Anyone using TCP or UDP to communicate with lab devices?

Hi Team,

Am just writing a section for the upcoming coder book, on using UDP to communicate with over the network with an eye tracker.

Am think that we won’t really cover TCP, as the UDP example gives enough to build on. But was wondering if anyone can give examples of:

  • hardware devices that you control or communicate with via network protocols (UDP or TCP)?
  • do you talk directly to the device, or to a computer that controls the device?
  • examples of where you might have found it useful to communicate between computers with network protocols, using your own software at each end?

Cheers

Hi Michael, I use TCP ports directly to communicate with EEG devices (Wearable Sensing and, at times, Biosemi). For most EEG acquisition now, I try to use Lab Streaming Layer, but they don’t always integrate new devices fast enough. Ex. Wearable Sensing has been an open PR over a year. It would also allow, as you allude to in the last point, for other software communications.

I’m all for it!

Thanks for that info, Tab. If there is enough demand, we could add some classes to PsychoPy to conveniently bundle up UDP or TCP communication functions so people don’t have to reinvent the wheel (and to make it easy to add a graphical component to Builder).

Hi Sci-tab,
Any headway on the Psychopy classes for using TCP ports directly?

-Ken

Not to my knowledge (there hasn’t been too much progress on that book chapter either…)

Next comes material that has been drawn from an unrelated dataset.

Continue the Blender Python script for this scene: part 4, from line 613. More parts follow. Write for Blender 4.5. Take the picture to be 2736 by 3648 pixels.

The code to use a TCP socket is pretty straight-forward:

https://wiki.python.org/moin/TcpCommunication

So really, I guess the main impetus in adding socket classes to PsychoPy would mainly be from the Builder point of view, to allow the creation of a graphical socket component. So thanks for raising the issue again, but I suspect if you need to use this functionality at the moment, you’d be best rolling your own solution rather than waiting.